Even when Takaona took over from Kindness Paradza, after fistfights and brawls with police in the Midlands, Chakaodza was there.
Even as his health deteriorated last year, Chakaodza participated in many workshops, at times a day or two after attending chemotherapy. Such was his will power.

This villager never really agreed with some of the ideas Chakaodza propagated in his various writings, but still saw a determined journalist.
To date, ZUJ is now just a name, never an institution for journalists. Every journalist worth his salt will agree that it has largely become a union of condolences and solidarity messages.
Condolences to the deceased’s families and solidarity messages for those arrested, nothing more, nothing less! This is far away from the union this villager and others laboured for, boarding buses to as afar away as

Gwanda and Lupane to put in place union structures.
It is no longer the union, accountable to its membership. This villager is worried that the union has lost its focus. For instance what is the union’s input to the funeral expenses of Bornwell Chakaodza, Makuwerere Bwititi and Freedom Moyo? All these guys worked day and night for the success of the union. All they have done is send condolence messages.

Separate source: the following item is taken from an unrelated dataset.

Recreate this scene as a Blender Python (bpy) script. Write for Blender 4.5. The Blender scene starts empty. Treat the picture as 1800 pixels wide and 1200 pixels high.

Back in the village, the village soothsayer, the ageless fountain of wisdom and knowledge contents that there is a problem when you try to milk the cow you never feed.
Every month, we pay membership fees to sustain the sending of condolence and solidarity messages. What is the benefit of the living and the sick? What is the benefit to those who have not been arrested? What programmes have been undertaken by ZUJ in the past two years, a year could be too short?

Who knows where the ZUJ president is? Is he not a visiting president? The soothsayer says the president who stays in yonder Bulawayo has never set foot to the head office.
At least the old ZUJ paid school fees for the deceased’s children, bought food for deserted families, funded burials of the members. It had thriving housing schemes. Cry our beloved union!
Going forward we should be ashamed of giving malicious graveside speeches upon the death of our members, attacking employers, yet the union itself has not done anything better. A union should identify with its membership. A union is not a talk shop. It is practical and takes tangible action.

Not that Takaona was the best president we could have and neither would this villager be the best, but surely the union needs to be doing something tangible. The later day ZUJ is a circus, no one really knows what they are doing and where they are leading us to.

They must prove this villager wrong by telling the nation or the fraternity what they have done for Freedom Moyo.
It is akin to giving a button stick to a clown who abandons the track and runs into the mountain. This villager does not wish to follow into the mountain, grab the button stick and continue the race.

It will be an impish attempt to paint the air. May all journalists who passed on rest in eternal peace. One by one, we shall all abandon the pen and the microphone to follow them into another life. Hopefully there will still be the pen and the microphone, there.